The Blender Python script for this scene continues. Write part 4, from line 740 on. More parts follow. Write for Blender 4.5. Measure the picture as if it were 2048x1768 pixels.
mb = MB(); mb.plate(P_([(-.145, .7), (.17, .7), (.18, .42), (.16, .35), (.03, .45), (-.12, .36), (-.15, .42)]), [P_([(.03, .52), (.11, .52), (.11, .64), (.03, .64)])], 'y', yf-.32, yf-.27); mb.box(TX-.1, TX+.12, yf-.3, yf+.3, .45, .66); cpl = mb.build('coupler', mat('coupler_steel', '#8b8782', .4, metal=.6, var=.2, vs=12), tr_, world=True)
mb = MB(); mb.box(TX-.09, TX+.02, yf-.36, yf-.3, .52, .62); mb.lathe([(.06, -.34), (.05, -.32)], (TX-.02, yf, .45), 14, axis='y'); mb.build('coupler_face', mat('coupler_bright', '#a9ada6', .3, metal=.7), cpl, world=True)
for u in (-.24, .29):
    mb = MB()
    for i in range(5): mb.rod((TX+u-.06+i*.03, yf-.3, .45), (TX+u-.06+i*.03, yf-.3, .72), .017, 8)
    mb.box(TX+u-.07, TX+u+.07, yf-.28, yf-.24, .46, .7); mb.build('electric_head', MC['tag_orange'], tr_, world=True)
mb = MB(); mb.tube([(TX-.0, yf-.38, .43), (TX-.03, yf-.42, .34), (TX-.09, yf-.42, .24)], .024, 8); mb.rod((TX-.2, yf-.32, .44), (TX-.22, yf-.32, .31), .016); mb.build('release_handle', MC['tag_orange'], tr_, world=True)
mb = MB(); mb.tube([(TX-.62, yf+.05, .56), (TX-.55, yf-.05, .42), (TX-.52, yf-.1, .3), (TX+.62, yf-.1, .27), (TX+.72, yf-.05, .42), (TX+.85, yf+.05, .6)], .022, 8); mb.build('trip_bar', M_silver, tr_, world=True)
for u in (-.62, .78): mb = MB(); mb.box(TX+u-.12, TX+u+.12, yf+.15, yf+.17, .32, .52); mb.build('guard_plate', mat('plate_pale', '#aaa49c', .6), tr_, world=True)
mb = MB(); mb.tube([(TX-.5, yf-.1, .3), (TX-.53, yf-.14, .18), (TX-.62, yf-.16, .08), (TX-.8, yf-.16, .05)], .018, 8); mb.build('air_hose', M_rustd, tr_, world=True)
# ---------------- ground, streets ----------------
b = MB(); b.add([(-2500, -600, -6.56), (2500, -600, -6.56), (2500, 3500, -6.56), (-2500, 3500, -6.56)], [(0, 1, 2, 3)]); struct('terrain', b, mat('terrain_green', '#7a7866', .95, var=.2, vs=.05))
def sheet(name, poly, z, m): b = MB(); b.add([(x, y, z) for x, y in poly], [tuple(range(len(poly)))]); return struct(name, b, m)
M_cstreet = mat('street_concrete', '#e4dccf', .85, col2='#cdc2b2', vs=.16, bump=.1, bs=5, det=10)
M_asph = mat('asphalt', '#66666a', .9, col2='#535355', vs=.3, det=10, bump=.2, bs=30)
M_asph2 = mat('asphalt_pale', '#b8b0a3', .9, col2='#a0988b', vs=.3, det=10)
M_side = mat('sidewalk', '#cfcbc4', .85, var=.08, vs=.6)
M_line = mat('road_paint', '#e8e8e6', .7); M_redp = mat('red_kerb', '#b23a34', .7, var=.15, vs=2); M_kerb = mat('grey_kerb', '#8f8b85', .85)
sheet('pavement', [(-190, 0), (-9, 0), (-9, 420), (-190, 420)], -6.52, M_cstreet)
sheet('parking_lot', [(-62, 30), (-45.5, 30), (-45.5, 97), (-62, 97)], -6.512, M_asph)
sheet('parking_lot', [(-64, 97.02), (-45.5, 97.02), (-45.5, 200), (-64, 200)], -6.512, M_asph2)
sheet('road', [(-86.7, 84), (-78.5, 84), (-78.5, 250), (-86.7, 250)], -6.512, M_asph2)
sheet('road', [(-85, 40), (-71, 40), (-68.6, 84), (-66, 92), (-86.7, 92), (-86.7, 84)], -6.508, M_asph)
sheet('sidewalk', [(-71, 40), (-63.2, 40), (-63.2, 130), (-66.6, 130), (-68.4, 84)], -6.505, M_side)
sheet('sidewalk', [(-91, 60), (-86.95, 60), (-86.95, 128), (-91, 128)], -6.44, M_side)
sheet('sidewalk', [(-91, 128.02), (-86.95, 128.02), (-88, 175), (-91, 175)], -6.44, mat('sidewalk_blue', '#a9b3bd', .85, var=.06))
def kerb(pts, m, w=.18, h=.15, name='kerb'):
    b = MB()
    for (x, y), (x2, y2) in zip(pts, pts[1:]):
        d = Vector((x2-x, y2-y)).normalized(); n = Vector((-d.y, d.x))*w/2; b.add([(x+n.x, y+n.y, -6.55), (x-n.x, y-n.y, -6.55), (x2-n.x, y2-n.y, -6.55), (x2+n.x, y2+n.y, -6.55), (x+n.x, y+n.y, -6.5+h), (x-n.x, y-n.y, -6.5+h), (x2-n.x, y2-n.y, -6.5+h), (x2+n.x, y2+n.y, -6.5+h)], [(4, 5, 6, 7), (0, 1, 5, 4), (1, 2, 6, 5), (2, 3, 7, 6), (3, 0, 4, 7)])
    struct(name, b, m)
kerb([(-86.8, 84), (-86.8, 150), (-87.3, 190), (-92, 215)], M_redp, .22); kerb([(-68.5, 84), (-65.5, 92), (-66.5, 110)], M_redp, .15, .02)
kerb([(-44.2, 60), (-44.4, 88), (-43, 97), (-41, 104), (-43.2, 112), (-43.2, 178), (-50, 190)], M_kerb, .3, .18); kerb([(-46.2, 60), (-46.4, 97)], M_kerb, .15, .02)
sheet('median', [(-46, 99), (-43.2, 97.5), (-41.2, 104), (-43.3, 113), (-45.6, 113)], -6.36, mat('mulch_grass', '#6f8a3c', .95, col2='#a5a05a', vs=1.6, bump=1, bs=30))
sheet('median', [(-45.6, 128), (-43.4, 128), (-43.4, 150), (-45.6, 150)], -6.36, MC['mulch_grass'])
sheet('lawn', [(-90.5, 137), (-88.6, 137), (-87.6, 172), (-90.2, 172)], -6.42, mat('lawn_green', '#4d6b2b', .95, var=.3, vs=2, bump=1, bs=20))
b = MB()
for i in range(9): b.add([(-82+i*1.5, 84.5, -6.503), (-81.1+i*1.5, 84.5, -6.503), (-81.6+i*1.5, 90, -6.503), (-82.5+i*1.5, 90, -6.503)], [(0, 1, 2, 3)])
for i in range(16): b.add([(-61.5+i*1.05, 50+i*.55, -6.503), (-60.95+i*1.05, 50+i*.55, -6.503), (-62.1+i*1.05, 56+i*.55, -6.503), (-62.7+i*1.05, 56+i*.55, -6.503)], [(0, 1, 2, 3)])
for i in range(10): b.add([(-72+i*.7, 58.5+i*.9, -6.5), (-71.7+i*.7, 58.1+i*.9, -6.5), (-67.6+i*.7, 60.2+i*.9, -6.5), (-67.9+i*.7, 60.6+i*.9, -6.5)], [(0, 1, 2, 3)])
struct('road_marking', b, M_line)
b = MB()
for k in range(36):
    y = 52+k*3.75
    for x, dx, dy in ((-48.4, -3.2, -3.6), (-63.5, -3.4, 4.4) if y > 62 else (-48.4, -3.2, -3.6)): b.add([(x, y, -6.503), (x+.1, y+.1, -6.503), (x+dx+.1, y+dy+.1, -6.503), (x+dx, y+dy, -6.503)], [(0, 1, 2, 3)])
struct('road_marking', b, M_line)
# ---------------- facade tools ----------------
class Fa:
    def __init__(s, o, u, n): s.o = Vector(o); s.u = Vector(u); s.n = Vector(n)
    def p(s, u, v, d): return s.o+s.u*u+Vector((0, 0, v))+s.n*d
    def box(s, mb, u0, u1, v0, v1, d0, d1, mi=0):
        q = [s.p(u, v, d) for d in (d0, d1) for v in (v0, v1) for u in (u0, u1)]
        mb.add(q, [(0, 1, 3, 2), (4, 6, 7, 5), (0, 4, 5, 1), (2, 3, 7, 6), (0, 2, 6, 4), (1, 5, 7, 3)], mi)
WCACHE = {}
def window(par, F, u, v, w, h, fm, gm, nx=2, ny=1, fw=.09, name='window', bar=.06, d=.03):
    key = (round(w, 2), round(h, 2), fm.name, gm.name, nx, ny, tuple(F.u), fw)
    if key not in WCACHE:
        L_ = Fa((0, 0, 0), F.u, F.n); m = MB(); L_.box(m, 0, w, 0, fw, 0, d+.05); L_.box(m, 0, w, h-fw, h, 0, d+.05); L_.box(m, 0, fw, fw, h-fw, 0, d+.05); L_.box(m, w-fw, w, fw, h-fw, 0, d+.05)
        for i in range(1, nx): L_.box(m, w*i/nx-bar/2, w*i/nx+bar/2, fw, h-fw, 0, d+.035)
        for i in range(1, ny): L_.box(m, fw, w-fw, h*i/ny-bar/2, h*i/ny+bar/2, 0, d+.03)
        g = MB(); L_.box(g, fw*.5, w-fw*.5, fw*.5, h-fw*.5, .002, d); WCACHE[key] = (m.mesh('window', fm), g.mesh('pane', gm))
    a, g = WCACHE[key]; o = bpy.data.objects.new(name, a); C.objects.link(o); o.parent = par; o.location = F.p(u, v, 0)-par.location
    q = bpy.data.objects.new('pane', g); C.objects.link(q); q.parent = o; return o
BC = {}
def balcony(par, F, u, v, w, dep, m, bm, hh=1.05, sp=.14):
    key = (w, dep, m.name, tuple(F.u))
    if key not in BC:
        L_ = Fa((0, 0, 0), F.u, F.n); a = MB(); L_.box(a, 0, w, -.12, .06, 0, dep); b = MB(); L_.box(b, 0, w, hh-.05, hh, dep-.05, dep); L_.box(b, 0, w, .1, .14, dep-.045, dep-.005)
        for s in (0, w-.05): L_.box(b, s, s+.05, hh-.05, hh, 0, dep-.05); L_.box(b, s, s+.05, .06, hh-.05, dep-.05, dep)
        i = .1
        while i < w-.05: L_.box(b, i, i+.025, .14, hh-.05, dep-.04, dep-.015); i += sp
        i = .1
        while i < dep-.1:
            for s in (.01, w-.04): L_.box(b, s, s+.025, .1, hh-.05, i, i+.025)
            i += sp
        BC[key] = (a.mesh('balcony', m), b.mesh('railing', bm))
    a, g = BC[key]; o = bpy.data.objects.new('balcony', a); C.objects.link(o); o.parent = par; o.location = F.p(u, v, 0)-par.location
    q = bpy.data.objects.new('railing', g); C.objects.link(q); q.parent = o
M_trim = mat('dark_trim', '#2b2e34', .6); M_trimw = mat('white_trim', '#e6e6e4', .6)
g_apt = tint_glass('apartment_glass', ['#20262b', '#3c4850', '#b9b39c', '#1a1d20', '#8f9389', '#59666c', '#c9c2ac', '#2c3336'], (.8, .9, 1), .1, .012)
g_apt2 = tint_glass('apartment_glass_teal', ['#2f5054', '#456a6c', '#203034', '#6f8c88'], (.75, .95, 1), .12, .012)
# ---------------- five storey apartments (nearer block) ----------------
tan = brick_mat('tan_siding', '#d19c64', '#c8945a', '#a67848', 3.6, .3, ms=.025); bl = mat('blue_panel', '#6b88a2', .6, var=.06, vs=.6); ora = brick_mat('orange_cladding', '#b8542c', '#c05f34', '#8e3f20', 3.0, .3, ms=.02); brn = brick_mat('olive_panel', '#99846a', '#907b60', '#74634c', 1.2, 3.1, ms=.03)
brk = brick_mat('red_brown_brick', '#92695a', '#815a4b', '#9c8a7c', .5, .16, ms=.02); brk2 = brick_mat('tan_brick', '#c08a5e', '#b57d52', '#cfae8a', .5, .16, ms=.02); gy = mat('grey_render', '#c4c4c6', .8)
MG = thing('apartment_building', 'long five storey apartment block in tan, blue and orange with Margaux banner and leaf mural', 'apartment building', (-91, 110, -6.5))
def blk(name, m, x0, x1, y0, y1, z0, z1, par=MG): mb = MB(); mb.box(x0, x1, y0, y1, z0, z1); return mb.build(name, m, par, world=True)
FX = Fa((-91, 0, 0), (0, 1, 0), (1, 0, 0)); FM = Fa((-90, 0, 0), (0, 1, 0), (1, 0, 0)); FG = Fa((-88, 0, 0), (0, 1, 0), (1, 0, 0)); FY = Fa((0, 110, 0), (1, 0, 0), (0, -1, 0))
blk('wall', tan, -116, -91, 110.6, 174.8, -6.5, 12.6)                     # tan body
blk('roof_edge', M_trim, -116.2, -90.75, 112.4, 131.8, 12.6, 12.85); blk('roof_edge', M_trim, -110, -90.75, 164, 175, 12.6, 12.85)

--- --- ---

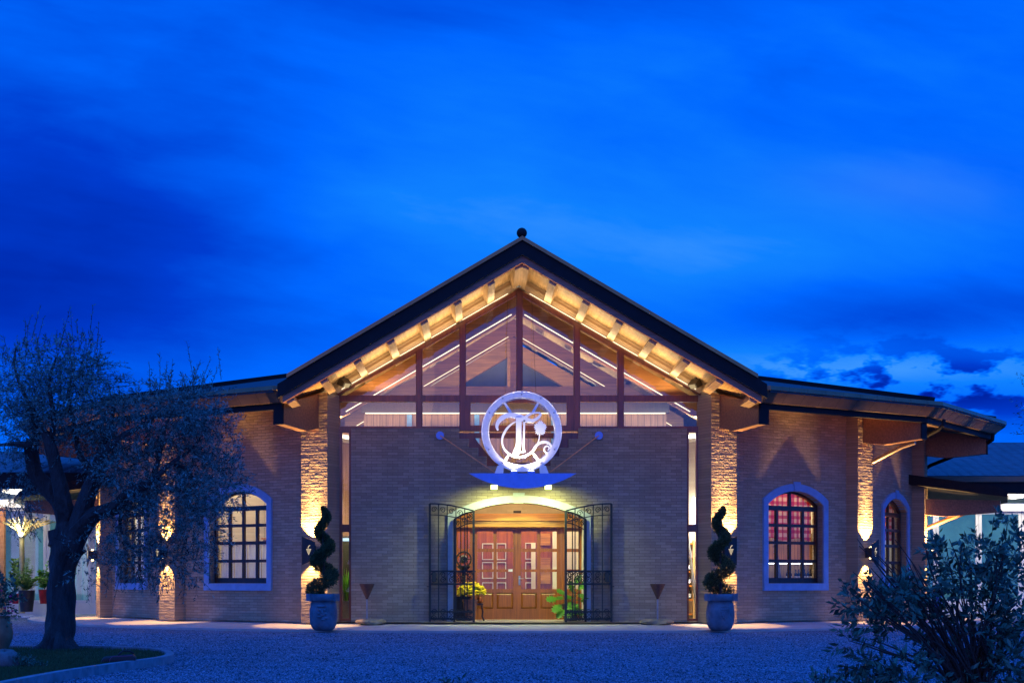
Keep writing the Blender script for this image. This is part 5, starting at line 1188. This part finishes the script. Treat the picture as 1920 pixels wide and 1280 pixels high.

--- --- ---

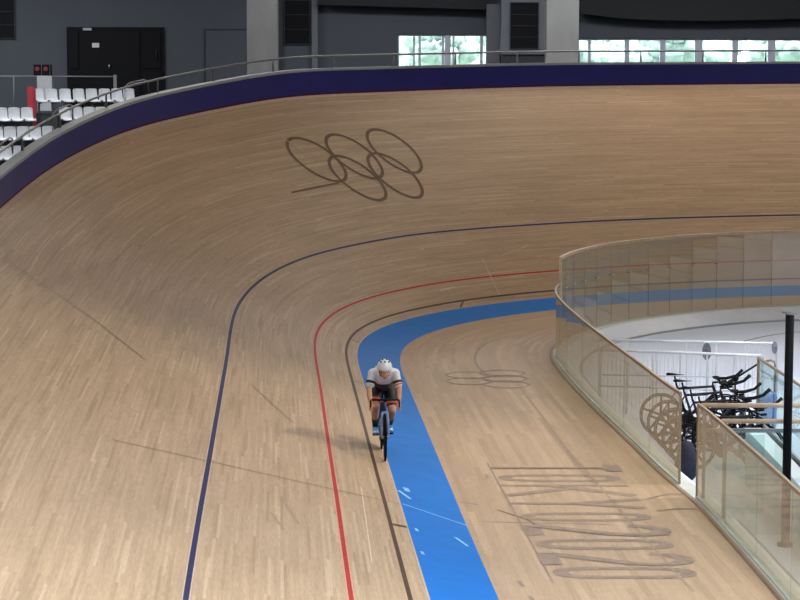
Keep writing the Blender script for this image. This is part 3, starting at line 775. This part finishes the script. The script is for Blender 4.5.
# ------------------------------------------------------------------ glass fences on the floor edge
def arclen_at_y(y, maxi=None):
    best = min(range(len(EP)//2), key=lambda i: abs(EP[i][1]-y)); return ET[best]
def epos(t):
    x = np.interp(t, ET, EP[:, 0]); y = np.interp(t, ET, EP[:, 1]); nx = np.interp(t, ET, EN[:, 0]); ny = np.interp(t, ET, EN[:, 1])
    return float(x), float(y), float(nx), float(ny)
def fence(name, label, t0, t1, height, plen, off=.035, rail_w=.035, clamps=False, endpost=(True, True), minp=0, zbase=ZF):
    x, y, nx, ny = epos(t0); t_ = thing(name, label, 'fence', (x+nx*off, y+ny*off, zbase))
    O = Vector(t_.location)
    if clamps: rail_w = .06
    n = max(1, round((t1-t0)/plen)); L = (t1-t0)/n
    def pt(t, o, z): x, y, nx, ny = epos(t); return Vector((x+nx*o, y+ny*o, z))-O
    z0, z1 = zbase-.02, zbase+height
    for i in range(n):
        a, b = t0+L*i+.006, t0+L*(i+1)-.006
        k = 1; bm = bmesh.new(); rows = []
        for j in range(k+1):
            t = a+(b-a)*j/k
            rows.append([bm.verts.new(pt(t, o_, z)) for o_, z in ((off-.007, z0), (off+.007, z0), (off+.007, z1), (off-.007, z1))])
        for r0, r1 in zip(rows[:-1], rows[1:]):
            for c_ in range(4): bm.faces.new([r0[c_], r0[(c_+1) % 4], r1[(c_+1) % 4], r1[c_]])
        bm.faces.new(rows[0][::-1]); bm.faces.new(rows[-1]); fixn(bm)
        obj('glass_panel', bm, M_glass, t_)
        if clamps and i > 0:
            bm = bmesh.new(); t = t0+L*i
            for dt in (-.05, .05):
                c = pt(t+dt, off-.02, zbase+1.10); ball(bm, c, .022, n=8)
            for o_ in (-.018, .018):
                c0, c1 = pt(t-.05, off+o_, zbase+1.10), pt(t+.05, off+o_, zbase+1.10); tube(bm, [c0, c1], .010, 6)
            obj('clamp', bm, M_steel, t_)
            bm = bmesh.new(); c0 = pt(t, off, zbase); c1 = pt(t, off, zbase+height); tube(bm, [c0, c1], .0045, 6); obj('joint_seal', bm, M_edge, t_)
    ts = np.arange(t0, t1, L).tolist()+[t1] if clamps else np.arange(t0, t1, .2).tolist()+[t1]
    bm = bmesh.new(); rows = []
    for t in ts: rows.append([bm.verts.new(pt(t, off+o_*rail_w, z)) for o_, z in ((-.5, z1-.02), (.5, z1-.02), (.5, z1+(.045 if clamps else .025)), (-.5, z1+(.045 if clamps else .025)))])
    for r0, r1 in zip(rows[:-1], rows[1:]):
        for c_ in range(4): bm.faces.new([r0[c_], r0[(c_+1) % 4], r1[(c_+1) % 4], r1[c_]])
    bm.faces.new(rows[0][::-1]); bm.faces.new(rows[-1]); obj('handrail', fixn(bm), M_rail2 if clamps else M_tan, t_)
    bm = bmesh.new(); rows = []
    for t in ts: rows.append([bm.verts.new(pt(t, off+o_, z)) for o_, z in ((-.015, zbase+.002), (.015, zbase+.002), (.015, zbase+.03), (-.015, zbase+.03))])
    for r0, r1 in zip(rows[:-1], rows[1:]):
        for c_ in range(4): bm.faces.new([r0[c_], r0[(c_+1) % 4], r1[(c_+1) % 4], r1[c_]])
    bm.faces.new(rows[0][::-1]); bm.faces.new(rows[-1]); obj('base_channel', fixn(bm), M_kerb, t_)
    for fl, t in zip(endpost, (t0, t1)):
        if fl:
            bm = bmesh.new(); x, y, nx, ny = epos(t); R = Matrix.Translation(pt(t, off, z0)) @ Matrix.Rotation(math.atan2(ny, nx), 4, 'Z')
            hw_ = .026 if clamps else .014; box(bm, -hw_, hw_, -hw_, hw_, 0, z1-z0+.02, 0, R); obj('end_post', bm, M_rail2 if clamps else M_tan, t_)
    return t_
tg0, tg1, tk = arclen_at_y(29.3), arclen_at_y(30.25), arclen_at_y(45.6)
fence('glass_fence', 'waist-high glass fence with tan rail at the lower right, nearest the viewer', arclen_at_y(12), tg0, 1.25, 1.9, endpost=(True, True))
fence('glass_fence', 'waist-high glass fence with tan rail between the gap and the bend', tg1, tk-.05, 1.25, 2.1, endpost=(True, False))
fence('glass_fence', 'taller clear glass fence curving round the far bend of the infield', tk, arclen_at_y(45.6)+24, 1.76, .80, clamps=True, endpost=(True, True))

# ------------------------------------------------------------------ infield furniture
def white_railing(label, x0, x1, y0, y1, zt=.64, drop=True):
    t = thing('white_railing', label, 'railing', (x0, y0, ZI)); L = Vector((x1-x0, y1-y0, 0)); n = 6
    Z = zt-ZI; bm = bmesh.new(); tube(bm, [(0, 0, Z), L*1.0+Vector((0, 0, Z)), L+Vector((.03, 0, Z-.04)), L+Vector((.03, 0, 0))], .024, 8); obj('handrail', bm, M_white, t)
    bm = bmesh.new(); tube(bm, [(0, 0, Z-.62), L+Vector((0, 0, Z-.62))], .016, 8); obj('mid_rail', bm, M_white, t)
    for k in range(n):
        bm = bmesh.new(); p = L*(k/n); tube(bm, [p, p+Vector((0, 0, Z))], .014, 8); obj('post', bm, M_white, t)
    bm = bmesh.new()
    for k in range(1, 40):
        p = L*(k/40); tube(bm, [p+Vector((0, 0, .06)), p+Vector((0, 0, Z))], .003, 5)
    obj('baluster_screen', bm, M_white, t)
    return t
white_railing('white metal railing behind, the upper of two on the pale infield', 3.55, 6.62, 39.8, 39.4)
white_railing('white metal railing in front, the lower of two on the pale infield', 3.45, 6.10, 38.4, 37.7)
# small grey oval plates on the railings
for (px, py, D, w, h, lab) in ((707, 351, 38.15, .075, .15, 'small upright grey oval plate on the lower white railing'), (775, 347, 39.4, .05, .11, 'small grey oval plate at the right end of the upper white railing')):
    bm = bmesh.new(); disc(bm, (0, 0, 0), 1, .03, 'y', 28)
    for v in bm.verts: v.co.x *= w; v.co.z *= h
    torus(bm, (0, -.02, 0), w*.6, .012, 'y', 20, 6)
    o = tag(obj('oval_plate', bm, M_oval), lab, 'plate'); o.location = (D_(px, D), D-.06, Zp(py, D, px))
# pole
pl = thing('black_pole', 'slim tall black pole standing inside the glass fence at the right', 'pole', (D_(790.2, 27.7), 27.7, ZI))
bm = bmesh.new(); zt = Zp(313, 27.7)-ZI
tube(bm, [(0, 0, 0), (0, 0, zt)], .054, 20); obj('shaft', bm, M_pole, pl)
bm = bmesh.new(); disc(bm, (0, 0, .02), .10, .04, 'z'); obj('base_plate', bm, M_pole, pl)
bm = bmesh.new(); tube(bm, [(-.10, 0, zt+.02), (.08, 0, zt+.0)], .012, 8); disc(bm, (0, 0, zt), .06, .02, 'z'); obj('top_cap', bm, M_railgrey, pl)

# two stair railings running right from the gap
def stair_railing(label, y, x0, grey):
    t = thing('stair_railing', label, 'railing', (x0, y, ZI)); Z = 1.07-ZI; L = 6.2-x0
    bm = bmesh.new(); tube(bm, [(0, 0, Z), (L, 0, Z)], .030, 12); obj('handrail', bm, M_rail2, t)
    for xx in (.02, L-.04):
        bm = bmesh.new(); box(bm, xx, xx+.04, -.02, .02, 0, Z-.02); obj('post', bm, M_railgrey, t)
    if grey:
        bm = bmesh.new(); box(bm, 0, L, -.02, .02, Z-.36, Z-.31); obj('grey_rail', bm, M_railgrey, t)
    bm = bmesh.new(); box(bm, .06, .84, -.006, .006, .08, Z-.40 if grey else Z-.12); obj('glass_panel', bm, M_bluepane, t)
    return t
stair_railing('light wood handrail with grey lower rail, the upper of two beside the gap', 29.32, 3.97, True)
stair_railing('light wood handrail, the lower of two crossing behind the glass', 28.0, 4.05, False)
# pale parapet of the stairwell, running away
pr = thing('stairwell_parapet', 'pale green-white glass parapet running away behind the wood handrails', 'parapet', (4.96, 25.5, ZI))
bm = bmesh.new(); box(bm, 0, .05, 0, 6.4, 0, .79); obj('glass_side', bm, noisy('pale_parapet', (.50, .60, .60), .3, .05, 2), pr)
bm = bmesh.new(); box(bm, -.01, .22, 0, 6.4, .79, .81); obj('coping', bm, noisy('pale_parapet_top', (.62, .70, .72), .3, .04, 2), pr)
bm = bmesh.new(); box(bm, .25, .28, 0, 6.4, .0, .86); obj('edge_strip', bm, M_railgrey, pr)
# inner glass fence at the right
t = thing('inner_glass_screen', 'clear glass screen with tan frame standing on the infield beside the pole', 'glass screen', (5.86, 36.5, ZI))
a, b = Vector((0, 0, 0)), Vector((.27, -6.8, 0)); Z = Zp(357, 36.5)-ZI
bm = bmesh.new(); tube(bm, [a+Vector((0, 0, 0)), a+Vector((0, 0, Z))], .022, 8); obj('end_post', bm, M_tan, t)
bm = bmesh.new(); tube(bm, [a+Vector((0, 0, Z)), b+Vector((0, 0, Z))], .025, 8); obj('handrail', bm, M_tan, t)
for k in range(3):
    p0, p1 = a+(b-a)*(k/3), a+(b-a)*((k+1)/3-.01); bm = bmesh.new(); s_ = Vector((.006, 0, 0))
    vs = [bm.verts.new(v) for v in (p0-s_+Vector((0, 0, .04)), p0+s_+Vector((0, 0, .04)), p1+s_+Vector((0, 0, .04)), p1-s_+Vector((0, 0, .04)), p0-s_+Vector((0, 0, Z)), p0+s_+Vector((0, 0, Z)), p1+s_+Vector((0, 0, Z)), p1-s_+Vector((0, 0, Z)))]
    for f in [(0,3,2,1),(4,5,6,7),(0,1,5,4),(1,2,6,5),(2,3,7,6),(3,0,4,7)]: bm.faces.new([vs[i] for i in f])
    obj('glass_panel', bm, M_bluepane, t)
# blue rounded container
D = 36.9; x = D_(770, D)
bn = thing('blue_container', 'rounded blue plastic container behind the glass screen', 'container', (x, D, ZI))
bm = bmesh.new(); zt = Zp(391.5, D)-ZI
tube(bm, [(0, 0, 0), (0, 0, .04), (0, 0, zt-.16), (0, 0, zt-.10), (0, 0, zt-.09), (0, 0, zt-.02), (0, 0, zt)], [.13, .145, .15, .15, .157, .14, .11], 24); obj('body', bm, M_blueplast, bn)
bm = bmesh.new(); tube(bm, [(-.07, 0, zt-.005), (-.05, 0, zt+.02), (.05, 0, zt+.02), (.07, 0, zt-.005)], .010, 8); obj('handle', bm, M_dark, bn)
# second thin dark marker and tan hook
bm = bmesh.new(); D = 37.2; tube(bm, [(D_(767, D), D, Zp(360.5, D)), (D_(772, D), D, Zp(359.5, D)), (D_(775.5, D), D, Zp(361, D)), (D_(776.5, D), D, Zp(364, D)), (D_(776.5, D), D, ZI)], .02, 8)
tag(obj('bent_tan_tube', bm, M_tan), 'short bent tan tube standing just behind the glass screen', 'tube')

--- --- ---

(STATED GOAL):
Where a line in the material contains "script", copy that line.

(ANSWER TO THIS PROBLEM):
The Blender Python script for this scene continues. Write part 4, from line 740 on. More parts follow. Write for Blender 4.5. Measure the picture as if it were 2048x1768 pixels.
Keep writing the Blender script for this image. This is part 5, starting at line 1188. This part finishes the script. Treat the picture as 1920 pixels wide and 1280 pixels high.
Keep writing the Blender script for this image. This is part 3, starting at line 775. This part finishes the script. The script is for Blender 4.5.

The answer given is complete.